### REQUIREMENT
Beginning with the first line of the data below, reproduce every line unchanged, ending with the line that holds "from mathutils import Matrix, Vector".

— Begin —

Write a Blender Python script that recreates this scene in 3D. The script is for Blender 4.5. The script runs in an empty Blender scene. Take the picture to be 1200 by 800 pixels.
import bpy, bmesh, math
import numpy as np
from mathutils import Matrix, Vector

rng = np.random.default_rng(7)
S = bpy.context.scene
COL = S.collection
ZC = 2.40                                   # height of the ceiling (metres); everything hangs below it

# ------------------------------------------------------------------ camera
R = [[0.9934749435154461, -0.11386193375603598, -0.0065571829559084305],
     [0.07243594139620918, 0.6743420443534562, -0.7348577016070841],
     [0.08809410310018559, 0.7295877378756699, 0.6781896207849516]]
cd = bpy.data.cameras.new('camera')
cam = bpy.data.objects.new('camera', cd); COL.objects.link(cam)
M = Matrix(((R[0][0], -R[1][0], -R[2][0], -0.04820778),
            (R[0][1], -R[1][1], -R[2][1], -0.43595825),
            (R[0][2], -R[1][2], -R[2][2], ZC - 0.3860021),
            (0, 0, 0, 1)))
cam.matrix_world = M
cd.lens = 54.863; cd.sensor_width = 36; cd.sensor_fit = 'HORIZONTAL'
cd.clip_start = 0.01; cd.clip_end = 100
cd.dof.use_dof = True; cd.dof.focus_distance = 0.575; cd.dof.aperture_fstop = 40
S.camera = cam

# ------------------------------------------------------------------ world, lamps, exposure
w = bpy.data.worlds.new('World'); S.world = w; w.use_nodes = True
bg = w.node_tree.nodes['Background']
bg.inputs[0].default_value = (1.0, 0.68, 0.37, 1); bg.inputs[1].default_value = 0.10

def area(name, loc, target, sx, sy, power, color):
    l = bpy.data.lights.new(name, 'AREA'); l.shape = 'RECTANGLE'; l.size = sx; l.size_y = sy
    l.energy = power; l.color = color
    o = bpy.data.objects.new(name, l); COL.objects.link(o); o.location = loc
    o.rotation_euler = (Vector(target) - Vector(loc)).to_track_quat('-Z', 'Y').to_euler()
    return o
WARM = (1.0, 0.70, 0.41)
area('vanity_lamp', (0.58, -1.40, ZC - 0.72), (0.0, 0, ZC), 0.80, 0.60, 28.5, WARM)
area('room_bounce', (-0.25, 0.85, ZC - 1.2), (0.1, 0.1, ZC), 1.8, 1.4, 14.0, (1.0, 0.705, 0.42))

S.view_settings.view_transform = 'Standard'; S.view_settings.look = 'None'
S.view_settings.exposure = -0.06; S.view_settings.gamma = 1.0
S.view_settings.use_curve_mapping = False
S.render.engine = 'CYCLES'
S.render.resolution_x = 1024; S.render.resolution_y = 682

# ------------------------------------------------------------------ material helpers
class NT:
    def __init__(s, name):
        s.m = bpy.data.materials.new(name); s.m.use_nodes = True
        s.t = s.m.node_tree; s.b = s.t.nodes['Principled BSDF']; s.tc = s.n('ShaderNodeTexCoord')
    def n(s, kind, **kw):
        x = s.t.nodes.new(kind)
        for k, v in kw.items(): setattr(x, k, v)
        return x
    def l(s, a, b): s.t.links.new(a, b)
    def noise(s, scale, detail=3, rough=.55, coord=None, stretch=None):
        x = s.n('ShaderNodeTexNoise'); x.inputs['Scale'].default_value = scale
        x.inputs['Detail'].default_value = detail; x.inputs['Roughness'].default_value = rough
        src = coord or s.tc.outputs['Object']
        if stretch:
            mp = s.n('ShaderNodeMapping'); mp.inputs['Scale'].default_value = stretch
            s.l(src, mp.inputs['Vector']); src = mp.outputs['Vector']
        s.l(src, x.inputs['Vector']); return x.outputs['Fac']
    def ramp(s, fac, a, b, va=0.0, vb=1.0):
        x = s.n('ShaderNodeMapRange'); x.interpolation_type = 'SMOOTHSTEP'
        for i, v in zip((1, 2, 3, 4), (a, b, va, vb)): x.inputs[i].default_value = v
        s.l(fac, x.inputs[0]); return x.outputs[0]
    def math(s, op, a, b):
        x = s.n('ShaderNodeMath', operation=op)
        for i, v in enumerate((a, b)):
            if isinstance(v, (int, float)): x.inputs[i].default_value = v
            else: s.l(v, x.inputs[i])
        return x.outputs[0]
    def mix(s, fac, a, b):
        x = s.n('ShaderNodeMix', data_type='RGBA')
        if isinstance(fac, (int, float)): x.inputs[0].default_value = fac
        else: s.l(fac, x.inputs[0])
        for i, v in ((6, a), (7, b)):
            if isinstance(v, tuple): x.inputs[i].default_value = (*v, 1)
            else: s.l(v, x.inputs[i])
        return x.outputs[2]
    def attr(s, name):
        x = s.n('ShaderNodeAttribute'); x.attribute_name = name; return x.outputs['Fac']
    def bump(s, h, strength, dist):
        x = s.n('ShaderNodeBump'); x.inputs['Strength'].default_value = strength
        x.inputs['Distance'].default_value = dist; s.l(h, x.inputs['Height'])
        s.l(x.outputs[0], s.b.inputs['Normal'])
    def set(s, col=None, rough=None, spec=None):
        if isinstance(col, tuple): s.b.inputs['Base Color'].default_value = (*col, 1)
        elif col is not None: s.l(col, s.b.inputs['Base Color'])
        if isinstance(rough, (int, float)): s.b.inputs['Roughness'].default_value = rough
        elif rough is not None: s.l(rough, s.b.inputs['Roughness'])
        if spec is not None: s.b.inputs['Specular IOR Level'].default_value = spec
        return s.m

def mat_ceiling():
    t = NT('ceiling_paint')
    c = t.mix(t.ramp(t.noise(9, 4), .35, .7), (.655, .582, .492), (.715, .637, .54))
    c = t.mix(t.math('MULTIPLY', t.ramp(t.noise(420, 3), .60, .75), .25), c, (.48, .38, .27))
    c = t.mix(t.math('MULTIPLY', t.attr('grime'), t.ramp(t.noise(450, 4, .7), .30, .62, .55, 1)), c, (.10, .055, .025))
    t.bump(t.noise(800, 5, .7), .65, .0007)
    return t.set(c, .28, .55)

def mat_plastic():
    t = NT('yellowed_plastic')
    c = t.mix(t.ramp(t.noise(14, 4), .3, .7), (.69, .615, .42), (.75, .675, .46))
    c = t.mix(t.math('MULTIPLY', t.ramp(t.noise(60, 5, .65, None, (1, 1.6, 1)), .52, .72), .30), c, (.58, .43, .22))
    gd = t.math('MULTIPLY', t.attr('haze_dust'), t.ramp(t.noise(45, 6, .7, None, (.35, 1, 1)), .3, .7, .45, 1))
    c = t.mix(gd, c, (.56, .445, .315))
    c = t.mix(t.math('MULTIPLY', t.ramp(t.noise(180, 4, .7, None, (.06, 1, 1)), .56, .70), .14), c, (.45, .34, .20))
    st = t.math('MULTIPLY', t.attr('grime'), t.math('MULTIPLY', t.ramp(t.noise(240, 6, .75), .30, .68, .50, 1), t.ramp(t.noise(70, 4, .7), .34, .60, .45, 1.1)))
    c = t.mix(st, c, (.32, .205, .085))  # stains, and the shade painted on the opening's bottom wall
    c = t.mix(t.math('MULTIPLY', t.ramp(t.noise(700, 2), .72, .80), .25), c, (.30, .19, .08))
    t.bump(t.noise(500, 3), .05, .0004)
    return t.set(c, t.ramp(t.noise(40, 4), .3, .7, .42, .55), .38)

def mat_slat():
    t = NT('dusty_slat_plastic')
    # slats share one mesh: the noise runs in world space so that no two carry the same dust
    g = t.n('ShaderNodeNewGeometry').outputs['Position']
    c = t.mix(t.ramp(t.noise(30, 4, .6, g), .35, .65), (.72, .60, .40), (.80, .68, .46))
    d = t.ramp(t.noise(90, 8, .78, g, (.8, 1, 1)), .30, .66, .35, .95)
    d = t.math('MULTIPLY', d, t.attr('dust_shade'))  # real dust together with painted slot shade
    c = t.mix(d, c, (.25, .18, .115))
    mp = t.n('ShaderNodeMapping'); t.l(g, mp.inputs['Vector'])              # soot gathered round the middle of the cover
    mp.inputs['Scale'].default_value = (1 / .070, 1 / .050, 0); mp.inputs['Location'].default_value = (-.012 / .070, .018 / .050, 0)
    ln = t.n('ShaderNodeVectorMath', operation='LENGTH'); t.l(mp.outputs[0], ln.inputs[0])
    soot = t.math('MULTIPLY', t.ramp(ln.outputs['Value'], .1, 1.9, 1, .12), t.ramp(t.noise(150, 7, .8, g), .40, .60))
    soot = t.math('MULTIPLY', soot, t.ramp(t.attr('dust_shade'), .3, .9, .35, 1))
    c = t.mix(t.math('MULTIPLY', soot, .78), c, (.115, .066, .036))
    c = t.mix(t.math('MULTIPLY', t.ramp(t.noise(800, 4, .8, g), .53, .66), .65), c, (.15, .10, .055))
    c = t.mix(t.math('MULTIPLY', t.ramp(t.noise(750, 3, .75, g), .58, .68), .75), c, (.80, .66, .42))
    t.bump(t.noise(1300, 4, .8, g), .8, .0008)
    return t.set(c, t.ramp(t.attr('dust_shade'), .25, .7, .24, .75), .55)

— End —

### PROBLEM SOLUTION
Write a Blender Python script that recreates this scene in 3D. The script is for Blender 4.5. The script runs in an empty Blender scene. Take the picture to be 1200 by 800 pixels.
import bpy, bmesh, math
import numpy as np
from mathutils import Matrix, Vector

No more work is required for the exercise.